Before the Vikings get back to the point where Kirk Cousins has to prove he can handle the big stage, they have to prove they can handle the next stage. The next two games could dictate the outcome of the Vikings' season, their precarious internal peace and the direction of the franchise.

Difficult road games loom, in Kansas City, Dallas, Seattle and Los Angeles. The season-ending odyssey includes home games against Green Bay and Chicago. Those six games will test Cousins' nerves only if they're still meaningful when they arrive, and they will be meaningful only if the Vikings can survive the next two weeks.

Sunday, the Vikings face Philadelphia in the Eagles' first trip to U.S. Bank Stadium since they tortured Vikings fans in the Super Bowl. The following week, the Vikings travel to Detroit. These are the kinds of games good teams win, and that lesser teams lose while fretting over internal conflict.

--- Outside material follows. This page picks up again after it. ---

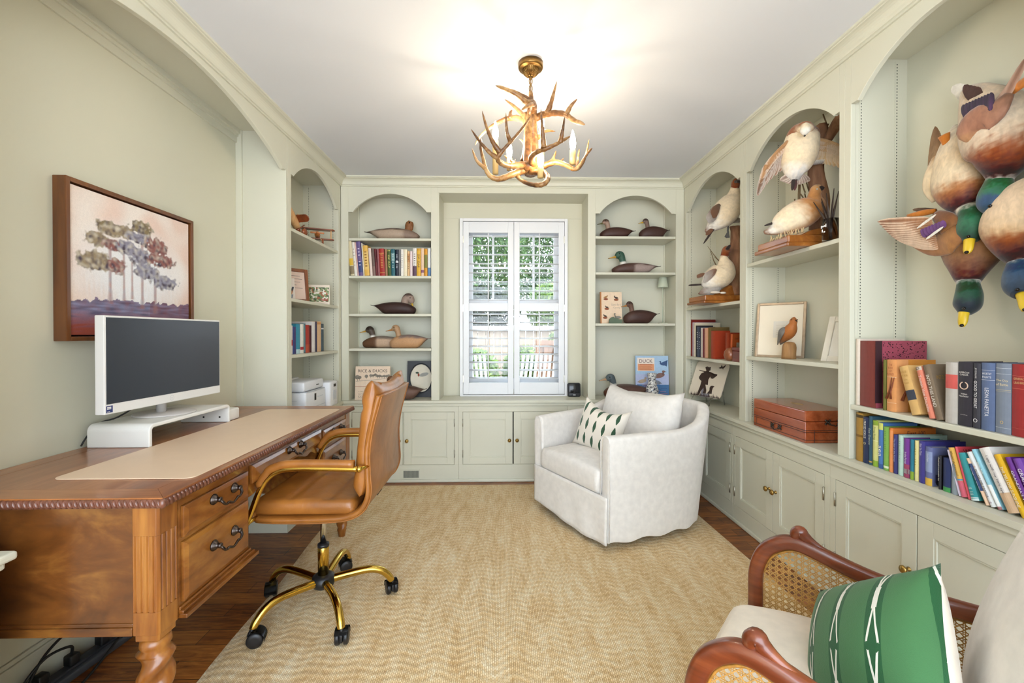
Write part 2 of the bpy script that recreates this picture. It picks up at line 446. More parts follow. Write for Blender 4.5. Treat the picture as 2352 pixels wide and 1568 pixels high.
shutter(.1015, SX1-t-.002, 'right white plantation shutter panel, beside the black desk device on the sill', False)

# ------------------------------------------------------------------ bookcases
def bookcase(label, loc, rotz, L, sl, sr, depth, shelves, standards=True, ztop=ZC-.003, rise=.148):
    """local x along the wall, y into the wall, opening 0..L"""
    t = thing('bookcase', label, 'bookcase', loc, rotz)
    z0 = ZT+.0005-loc[2]
    lg = .032
    b = MB().box((-sl, 0, z0), (0, .02, ztop)).box((L, 0, z0), (L+sr, .02, ztop))
    A = arc2(lg, L-lg, 2.143, rise, 28)
    b.prism([(0, 2.146), (lg*.92, 2.146)]+A+[(L-lg*.92, 2.146), (L, 2.146), (L, ztop), (0, ztop)], 0, .02, 'y')
    b.build('face_frame', paint, t, bevel=.0015)
    MB().box((-sl+.003, depth, z0), (L+sr-.003, depth+.009, ztop)).build('back_panel', paint, t)
    for a, c in ((-.016, 0), (L, L+.016)): MB().box((a, .02, z0), (c, depth, ztop)).build('side_panel', paint, t)
    MB().box((0, .02, 2.335), (L, depth, 2.35)).build('soffit', paint, t)
    for z in shelves: MB().box((.001, .004, z-.020), (L-.001, depth, z)).build('shelf', paint, t, bevel=.002)
    if standards:
        for x, sg in ((0, 1), (L, -1)):
            for y in (.042, depth-.045):
                b = MB().box((x, y-.008, z0+.01), (x+sg*.002, y+.008, 2.325))
                z = z0+.03
                while z < 2.31:
                    b.box((x+sg*.0018, y-.0019, z), (x+sg*.0024, y+.0019, z+.0050), 1); z += .0127
                b.build('shelf_standard', [paint, slotm], t)
    else:
        for x, sg in ((0, 1), (L, -1)): MB().box((x, depth-.012, z0), (x+sg*.006, depth, 2.33)).build('corner_strip', paint, t)
    return t
bookcase('sage bookcase at the far end of left wall, toy planes on top shelf', (XL, 2.614, 0), PI/2, .747, .04, .045, .274, [1.826, 1.398, 1.053])
bookcase('sage built-in bookcase left of the window, packed book row above the duck decoys', (-1.215, YB, 0), 0, .652, .058, .055, .25, [1.941, 1.643, 1.341, 1.066], False)
bookcase('sage built-in bookcase right of the window, three shelves of duck decoys', (.75, YB, 0), 0, .651, .06, .065, .25, [1.966, 1.677, 1.266], False)
bookcase('narrow sage bookcase in the right corner holding two white-breasted mounted ducks', (XR, 3.37, 0), -PI/2, .77, .038, .033, .24, [1.388, 1.004])
bookcase('middle sage bookcase of the right wall, spread-winged duck over a framed print', (XR, 2.534, 0), -PI/2, .707, .033, .031, .24, [1.600, 1.047])
bookcase('nearest sage bookcase on the right, hanging mallards above book rows', (XR, 1.765, 0), -PI/2, .70, .031, .06, .24, [.884])

# ---- base cabinets
def base_cabinet(label, loc, rotz, x0, x1, doors, depth, ztd=.548, zbd=.122):
    t = thing('base_cabinet', label, 'cabinet', loc, rotz)
    b = MB()
    zc = .63
    b.box((x0, 0, .0), (x1, .02, zbd-.002)).box((x0, 0, ztd+.002), (x1, .02, zc))
    xs = [x0]
    for a, c, *_ in doors: xs += [a-.002, c+.002]
    xs.append(x1)
    for a, c in zip(xs[::2], xs[1::2]):
        if c-a > .006: b.box((a, 0, zbd-.002), (c, .02, ztd+.002))
    b.box((x0+.002, .021, .0), (x0+.014, depth, zc)).box((x1-.014, .021, .0), (x1-.002, depth, zc))
    b.build('carcass', paint, t, bevel=.001)
    MB().box((x0+.015, .0235, .03), (x1-.015, .027, zc-.01)).build('interior', dark, t)
    for a, c, side in doors:
        b = MB(); s = .056
        b.box((a, 0, zbd), (a+s, .0195, ztd)).box((c-s, 0, zbd), (c, .0195, ztd)).box((a+s, 0, zbd), (c-s, .0195, zbd+s)).box((a+s, 0, ztd-s), (c-s, .0195, ztd))
        b.box((a+s, .0095, zbd+s), (c-s, .0195, ztd-s))
        q = .007
        for u0, u1, w0, w1 in ((a+s, a+s+q, zbd+s, ztd-s), (c-s-q, c-s, zbd+s, ztd-s), (a+s+q, c-s-q, zbd+s, zbd+s+q), (a+s+q, c-s-q, ztd-s-q, ztd-s)): b.box((u0, .003, w0), (u1, .0095, w1))
        d = b.build('door', paint, t, bevel=.0012)
        kx = c-.026 if side == 'L' else a+.026       # L: hinged at the left
        M = TR(kx, 0, .333, rx=PI/2)
        MB().lathe([(.009, 0), (.009, .002), (.005, .004), (.005, .012), (.010, .016), (.0145, .021), (.0145, .025), (.010, .030), (0, .032)], 18, 0, M).build('knob', brass, d)
        hx = a-.001 if side == 'L' else c+.001
        for z in (zbd+.085, ztd-.085):
            MB().box((hx-.004, -.0035, z-.03), (hx+.004, .004, z+.03)).tube([(hx, -.004, z-.03), (hx, -.004, z+.03)], .0035, 8).build('hinge', steel, d)
    return t
base_cabinet('sage base cabinet under the duck bookcase left of the window, behind tan chair', (XL, YB, 0), 0, .024, .925, [(.083, .483, 'L'), (.493, .892, 'R')], .24, .558, .140)
base_cabinet('sage base cabinet directly under the window shutters', (XL, YB, 0), 0, .926, 1.80, [(.961, 1.358, 'L'), (1.367, 1.775, 'R')], .24, .558, .140)
base_cabinet('sage base cabinet right of the window, mostly behind the white armchair', (XL, YB, 0), 0, 1.801, 2.714, [(1.833, 2.23, 'L'), (2.24, 2.65, 'R')], .24, .558, .140)
base_cabinet('sage base cabinet in the right corner, half hidden by the white armchair', (XR, 3.384, 0), -PI/2, -.024, .71, [(.03, .295, 'L'), (.299, .681, 'R')], .235, .54, .108)
base_cabinet('sage base cabinet under the reddish wooden chest, paired brass knobs', (XR, 3.384, 0), -PI/2, .711, 1.514, [(.740, 1.109, 'L'), (1.113, 1.480, 'R')], .235, .54, .108)
base_cabinet('nearest sage base cabinet under the children\'s books, behind cane armchair', (XR, 3.384, 0), -PI/2, 1.515, 2.38, [(1.548, 1.913, 'L'), (1.917, 2.30, 'R')], .235, .54, .108)
base_cabinet('sage base cabinet under the white printer, behind the far end of desk', (XL, 2.556, 0), PI/2, 0, .853, [(.05, .40, 'L'), (.404, .77, 'R')], .28, .54, .108)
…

If the Vikings lose these two, they will be 3-4 overall, 0-3 in the division and 2-4 in the conference. With presumed victories against Washington and Denver remaining, they would need to find seven more victories to reach the usual playoff-qualifying benchmark of 10. Add a victory over Detroit at home — which shouldn't be presumed but would become a necessity — and the Vikings would have go to 4-2 against the Chiefs, Cowboys, Seahawks, Chargers, Packers and Bears to reach 10.

Which would require Cousins beating a lot of good teams in a lot of difficult circumstances, with immense pressure bearing down upon him.

Which is possible. But I wouldn't want my job to depend on it, and the jobs of Rick Spielman, Mike Zimmer and a lot of assistant coaches likely will.

The Vikings are certainly talented enough to win their next two games, and if they do they'll be 5-2 with plenty of margin for error for the second half of the season. They would still have to win a few tough games, but they wouldn't have to put together a run of brilliance against top teams that would be uncharacteristic of their recent history.

Remember, their remarkable success with Case Keenum in 2017 was in part because a superior defense beat bad quarterbacks. Here are the quarterbacks who played the bulk of the snaps against Keenum in Vikings victories that season: Jameis Winston in his bad phase, rookie Mitch Trubisky, Brett Hundley, Joe Flacco, Deshaun Kizer, Cousins(!), second-year Jared Goff, Matthew Stafford, Matt Ryan, Andy Dalton, Hundley and Trubisky.

If the Vikings lose their next two games, they will have to make up ground against such quarterbacks as Patrick Mahomes, Dak Prescott, Philip Rivers, Aaron Rodgers and Russell Wilson. That's a bit scary, given that they've already lost a game to Chase Daniel.

If the Vikings win one or two of the next games and perform well offensively, they can remain on track for a playoff berth. But their recent locker room dissonance means they not only can't afford losses, but they also can't afford the wrong kinds of victories.

As much as local TV reporters try to tell you that the Vikings are one big, happy family, that is more a reflection of our dear TV reporters' Pollyanna tendencies than any discernible reality.

Since the last week of last season, Adam Thielen and Cousins have argued publicly, Stefon Diggs has skipped offseason workouts and was fined $200,000, and Vikings employees have fretted about Cousins' tendency to "overthink everything," according to one source.

Sunday, after the Vikings' wart-obscuring victory over the New York Giants, Diggs was asked about his contentedness. "Yeah, I want to be in Minnesota," he said.

After saying that he smiled, and winked.

On Wednesday, in his group interview, Diggs was asked about his health and faked a cough, a nod to the bogus excuse initially offered when he missed work last week.

Diggs' act might be cute when his team is winning, but it will be deadly if the Vikings lose winnable games.

The next two weeks will set the stage, or tear it down.